Captures Student Thinking
The first and best benefit to shifting to response writing is that it breaks me from constantly having to devise exactly the right set of questions for each chunk of text that students read. I find out a lot more about what is happening when students read on their own.  Rather than focusing on compliance and correctness, I can focus on what cognitive work students exhibit independently. I can work hard to give feedback that describes what each student is doing successfully and what they should work on next. The conversation allows us to talk about significance and about what makes an idea significant. We propose ideas that might qualify, talk about them in small groups, rehash and combine them; add, move, delete, and edit ideas until we think they are worthy to submit to the whole class for discussion (or we run out of time). Groups craft and present bold statements or controversial questions and see what other people take-up and engage with.
Preparing for class has become an exercise devising structures that prompt more thinking and talking. Because students come to class with responses written, I can focus on uptake and on figuring out how to get to students to vet, exchange and complicate the ideas they write about.

Even with this freedom, all the student writing is entirely text dependent.

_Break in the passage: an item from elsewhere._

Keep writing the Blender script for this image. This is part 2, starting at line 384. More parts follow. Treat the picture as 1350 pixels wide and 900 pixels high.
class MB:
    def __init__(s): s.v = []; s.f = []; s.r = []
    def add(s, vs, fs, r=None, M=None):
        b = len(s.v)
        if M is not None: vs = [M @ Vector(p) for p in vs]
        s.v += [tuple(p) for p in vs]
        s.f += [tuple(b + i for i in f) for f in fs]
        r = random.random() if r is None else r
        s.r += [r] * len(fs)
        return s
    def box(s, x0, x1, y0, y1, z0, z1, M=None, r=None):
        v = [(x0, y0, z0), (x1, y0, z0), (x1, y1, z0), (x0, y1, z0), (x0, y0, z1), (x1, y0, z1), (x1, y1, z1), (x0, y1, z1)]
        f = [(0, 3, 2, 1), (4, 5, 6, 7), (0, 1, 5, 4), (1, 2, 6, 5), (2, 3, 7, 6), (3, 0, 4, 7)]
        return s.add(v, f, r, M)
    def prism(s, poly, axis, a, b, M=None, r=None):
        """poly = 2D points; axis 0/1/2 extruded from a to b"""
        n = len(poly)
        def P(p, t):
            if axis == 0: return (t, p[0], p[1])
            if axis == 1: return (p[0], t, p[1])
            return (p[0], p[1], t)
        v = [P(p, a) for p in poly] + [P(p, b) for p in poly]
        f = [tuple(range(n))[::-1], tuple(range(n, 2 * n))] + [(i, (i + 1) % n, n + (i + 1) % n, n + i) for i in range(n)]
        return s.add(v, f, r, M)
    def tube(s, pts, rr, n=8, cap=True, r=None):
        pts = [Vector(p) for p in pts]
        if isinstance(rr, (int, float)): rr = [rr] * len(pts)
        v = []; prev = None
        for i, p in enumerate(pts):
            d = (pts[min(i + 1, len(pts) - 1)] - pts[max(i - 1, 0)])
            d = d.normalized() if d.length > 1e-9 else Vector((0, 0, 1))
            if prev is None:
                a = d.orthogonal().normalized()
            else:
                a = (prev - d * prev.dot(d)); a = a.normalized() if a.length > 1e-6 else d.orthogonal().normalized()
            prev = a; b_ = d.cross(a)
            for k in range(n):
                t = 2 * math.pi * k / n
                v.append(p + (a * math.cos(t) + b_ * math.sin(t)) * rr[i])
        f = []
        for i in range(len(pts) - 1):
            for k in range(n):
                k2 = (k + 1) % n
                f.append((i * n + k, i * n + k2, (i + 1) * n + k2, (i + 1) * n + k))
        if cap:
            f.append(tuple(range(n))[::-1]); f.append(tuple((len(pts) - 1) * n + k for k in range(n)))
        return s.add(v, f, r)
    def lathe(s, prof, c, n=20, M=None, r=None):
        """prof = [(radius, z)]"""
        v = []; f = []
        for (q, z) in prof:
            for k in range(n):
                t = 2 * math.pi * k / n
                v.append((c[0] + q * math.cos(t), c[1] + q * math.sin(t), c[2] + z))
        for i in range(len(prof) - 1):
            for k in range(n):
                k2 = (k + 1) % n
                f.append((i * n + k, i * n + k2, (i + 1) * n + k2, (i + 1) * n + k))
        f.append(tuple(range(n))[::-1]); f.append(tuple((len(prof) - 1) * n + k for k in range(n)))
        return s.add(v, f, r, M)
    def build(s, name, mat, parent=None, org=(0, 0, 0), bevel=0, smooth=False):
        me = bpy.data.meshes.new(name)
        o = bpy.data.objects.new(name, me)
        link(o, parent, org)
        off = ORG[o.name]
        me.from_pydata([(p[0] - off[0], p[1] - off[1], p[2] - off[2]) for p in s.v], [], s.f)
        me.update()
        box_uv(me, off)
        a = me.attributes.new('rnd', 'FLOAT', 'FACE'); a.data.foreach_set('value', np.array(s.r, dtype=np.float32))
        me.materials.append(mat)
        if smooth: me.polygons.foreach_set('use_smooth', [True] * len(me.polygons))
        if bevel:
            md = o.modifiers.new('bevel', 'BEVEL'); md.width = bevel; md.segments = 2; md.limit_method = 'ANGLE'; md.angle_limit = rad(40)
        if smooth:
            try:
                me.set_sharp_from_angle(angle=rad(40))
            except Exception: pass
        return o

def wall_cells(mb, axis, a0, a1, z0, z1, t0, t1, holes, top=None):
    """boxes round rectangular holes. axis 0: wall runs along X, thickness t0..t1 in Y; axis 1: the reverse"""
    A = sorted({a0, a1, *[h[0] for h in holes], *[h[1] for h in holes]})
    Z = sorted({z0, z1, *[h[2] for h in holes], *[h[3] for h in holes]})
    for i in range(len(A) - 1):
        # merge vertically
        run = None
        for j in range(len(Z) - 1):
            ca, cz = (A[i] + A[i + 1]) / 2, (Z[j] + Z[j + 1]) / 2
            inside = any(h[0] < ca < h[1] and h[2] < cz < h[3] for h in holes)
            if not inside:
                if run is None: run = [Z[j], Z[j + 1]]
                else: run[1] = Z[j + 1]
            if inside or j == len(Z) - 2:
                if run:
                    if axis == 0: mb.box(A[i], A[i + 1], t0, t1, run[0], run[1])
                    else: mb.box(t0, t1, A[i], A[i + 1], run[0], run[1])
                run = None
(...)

They have to begin by identifying the moment in the text that is worth talking about. As students discuss their responses they revisit the text to validate and support more complex ideas.
Infinite Variation
The more my work has shifted to working with other teachers, the more resilient this structure appears to me. As long as the purpose of response writing is to choose a moment and explain why it is significant to you the format doesn't matter much. Some teachers want more deliberation and refinement and require longer responses that connect two quotes together. Other teachers want shorter simpler forms that generate more opportunities to practice. While experimenting with a teacher in a 9th grade class that emphasized independent reading we discovered that many students balked at the length of writing we were hoping for. At my co-teacher's suggestion we offered students the option of an action/reaction journal. They merely had to divide a page in half vertically and head each column with "When it said...," and "I thought...." They filled a page with four or more moments and their reactions to them. The students were still capturing their thinking about focused moments in the text, and many discovered that they had more and more to say about their thinking as they progressed. When students were ready they shifted (some naturally, others with much prompting) to the longer form of response.
Several teams of teachers have developed frames for response writing including the popular CQE (context, quote, explanation) that fits nicely into an analytic essay. I have created so many variations of format it would be impossible to catalog them. Response writing stays the same whether every student in class is reading the same text, or they are reading in groups, or they are reading independently. I almost never give students predetermined topics for responses. What changes is the way the responses are used during class time and the kinds of discussions we have about the concepts that connect our reading.

Foundational Shift
Adding response writing to a class doesn't require changes in texts, sequence, or seating, but it will facilitate a shift to examining significance. It's a shift that facilitates and encourages other shifts like structuring small group work, supporting independent reading, and providing descriptive feedback.